Traveling around the world tends to shift my perspective. If for only a moment, I remember our planet is round, not flat. I know it is round, sure, but I often live as if the world is flat. For example, I tend to think of streets as parallel and perpendicular lines. (Surprising, since I live in Austin, where all roads seem to merge into one.)
There is nothing wrong per se with operating as though the world is flat. Mental constructs help us filter out extraneous information. I don’t need to consider the roundness of the Earth while I am walking down the street. In fact, I tend to run into things while I am simultaneously thinking about terrestrial geometry and walking. But, if I am on an international flight, having the roundness of the world loaded into memory can be useful.
The Earth is not a sphere. All the mountains and valleys muck it up, not to mention tidal forces from our moon stretching the globe like a kickball kicked a bit off kilter. Still, a sphere is not a bad construct for this planet of ours.
On a sphere, a great circle is the closest analog of a straight line. Akin to a line in Euclidean space, the shortest path between any two points on a sphere is along a great circle.
If the seemingly parallel streets of ours follow great circles, then they are not parallel at all. Think beach ball. The streets would meet. Twice. On opposite ends of the earth. Not necessarily at the north and south poles, but the two intersections would be diametrically opposed, in a geometric sense, not philosophical.
So, here comes the kicker.
Two great circles form the boundary of a two-sided shape. We call it a lune: the two-sided polygon of spherical geometry. Some refer to it as a digon. I would let it be a bigon.
Questions
- How might you find the surface area of a spherical lune?
- How might you determine whether two lunes are congruent?
- How many tennis balls end up in Shoal Creek each year?

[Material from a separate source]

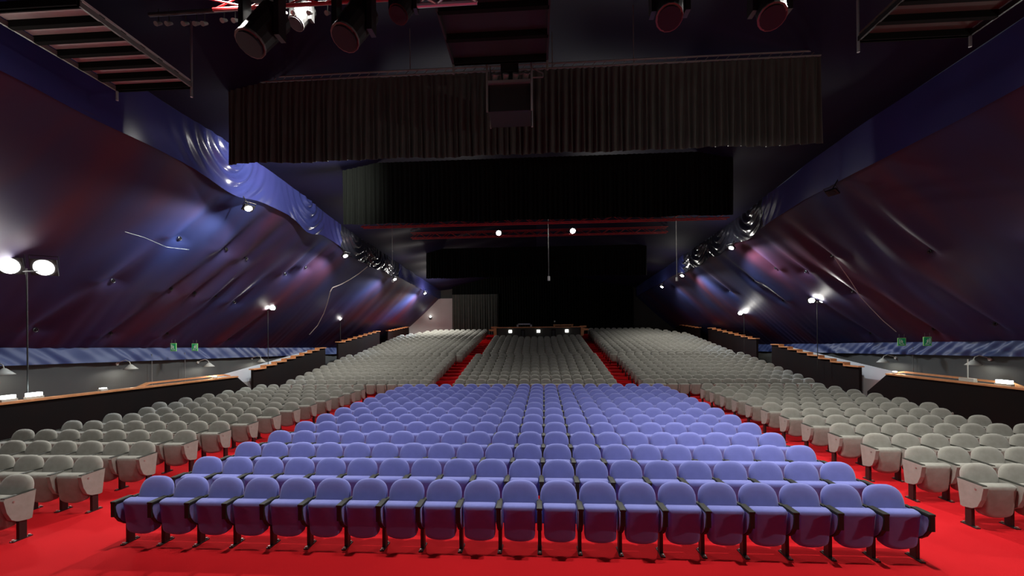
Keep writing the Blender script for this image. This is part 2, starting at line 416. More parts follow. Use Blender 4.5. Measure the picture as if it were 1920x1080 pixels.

Footpath Math: Chalk it up to a math geek 
Hi Eric, I love your posts! They inspire me to think about things I never thought of before. I am still chewing on “power” from your last post, as I am working in the yard and imagine my husband could do the same amount of work as I do in less time. This must be what Adam Smith referred to when he suggested division of labor. Thanks for posting! (and very curious how your life is at this moment!)
Thank you, Elly! I think efficiency and power are definitely connected. I will say with jobs like raking leaves, I like to take my time. It’s nice to putter around the yard! Still, I get your point. Life is exciting. The little boy will here any day now!
I think I’ve got a handle on the lune problems, as long as we are careful to say they’re made from the intersection of great circles. The area of the lune then would be the angle of intersection divided by the angle of a whole circle (2 pi radians, if we’re working with those) times the area of the surface of the sphere. The lunes ought to be congruent if they’re on spheres the same size and have great circles making the same angles of intersection.
As for the tennis balls ending up in Shoal Creek, well, tennis balls float. Nearly all of them would end up on the creek, not in it.